The leader of a neo-Nazi group who threatened journalists and employees of the Anti-Defamation League has been sentenced to seven years in federal prison, reported The Associated Press.

Texas resident Kabel Cole, 26, and four other members of the neo-Nazi group the Atomwaffen Division, also known as the National Socialist Order, delivered intimidating posters to journalists and Jewish people connected to the ADL in Washington state, Arizona and Florida in January 2020.

They featured threatening images such as a figure ready to throw a Molotov cocktail at a house and the words “Death to Pigs,” which is the same message followers of convicted cult leader Charles Manson wrote in the blood of their victims during a home invasion and series of murders in California in the summer of 1969.

Seattle U.S. District Judge John C. Coughenour announced the sentence on Tuesday after hearing from Cole’s victims, including Miri Cypers, the ADL regional director of its Pacific Northwest office in Seattle.

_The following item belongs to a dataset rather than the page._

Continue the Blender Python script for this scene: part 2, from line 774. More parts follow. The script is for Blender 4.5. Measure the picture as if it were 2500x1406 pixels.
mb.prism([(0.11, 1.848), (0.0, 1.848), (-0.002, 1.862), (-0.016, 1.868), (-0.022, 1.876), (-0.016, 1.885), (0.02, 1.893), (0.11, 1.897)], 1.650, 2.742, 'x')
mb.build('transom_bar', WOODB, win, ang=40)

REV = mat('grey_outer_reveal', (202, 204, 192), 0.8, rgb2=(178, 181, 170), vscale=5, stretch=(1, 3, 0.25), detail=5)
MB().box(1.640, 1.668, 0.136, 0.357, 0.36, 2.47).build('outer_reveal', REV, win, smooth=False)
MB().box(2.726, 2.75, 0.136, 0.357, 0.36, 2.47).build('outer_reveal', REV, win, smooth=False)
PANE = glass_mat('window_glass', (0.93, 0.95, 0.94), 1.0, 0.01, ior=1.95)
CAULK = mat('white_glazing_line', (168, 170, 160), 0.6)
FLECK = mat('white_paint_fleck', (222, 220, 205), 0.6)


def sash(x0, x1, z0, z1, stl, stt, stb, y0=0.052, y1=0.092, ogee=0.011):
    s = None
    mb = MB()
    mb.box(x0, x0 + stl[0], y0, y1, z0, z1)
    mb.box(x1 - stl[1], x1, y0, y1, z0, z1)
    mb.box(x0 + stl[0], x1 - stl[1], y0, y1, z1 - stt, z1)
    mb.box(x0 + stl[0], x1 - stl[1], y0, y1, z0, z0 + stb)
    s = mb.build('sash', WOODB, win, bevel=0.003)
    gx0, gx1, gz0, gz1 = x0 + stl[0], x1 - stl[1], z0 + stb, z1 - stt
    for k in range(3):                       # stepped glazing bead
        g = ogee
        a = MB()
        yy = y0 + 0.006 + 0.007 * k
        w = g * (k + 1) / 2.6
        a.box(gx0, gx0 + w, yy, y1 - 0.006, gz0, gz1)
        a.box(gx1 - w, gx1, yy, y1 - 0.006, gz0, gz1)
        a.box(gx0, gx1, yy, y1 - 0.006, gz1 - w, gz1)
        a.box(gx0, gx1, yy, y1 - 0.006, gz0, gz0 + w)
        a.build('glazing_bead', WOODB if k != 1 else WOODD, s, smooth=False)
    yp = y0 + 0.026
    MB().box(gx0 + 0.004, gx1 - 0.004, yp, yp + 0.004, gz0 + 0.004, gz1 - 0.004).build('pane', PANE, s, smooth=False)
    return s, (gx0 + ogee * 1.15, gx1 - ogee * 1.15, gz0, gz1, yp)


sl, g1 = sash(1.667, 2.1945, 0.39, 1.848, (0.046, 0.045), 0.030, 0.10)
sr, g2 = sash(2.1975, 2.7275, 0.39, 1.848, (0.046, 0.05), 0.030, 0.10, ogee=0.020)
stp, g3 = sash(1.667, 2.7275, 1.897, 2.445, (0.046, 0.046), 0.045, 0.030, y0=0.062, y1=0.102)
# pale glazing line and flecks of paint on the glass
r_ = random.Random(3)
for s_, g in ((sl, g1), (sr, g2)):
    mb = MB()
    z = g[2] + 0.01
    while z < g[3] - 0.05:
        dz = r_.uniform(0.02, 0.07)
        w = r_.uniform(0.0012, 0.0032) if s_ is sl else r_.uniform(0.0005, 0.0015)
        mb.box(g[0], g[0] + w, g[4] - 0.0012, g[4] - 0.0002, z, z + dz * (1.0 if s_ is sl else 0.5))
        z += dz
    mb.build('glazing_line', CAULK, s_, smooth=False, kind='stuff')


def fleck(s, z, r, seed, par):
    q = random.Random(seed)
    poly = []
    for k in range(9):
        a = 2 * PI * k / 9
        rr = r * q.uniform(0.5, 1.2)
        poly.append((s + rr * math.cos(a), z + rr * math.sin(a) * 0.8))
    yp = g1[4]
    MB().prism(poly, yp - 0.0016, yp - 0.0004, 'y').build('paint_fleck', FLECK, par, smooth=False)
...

Cole became a leader of Atomwaffen after a previous head was arrested, according to investigators. His attorney, Christopher Black, claims that Shea had the idea for the conspiracy and was its true leader, while his client made the posters and offered suggestions like the other participants.

However, Assistant U.S. Attorney Thomas Woods said Cole lacked remorse for the crime, unlike the other defendants. Said Woods: “That was [Cole’s] identity; his life’s work to this point: hate, targeting people to instill terror. And it worked.”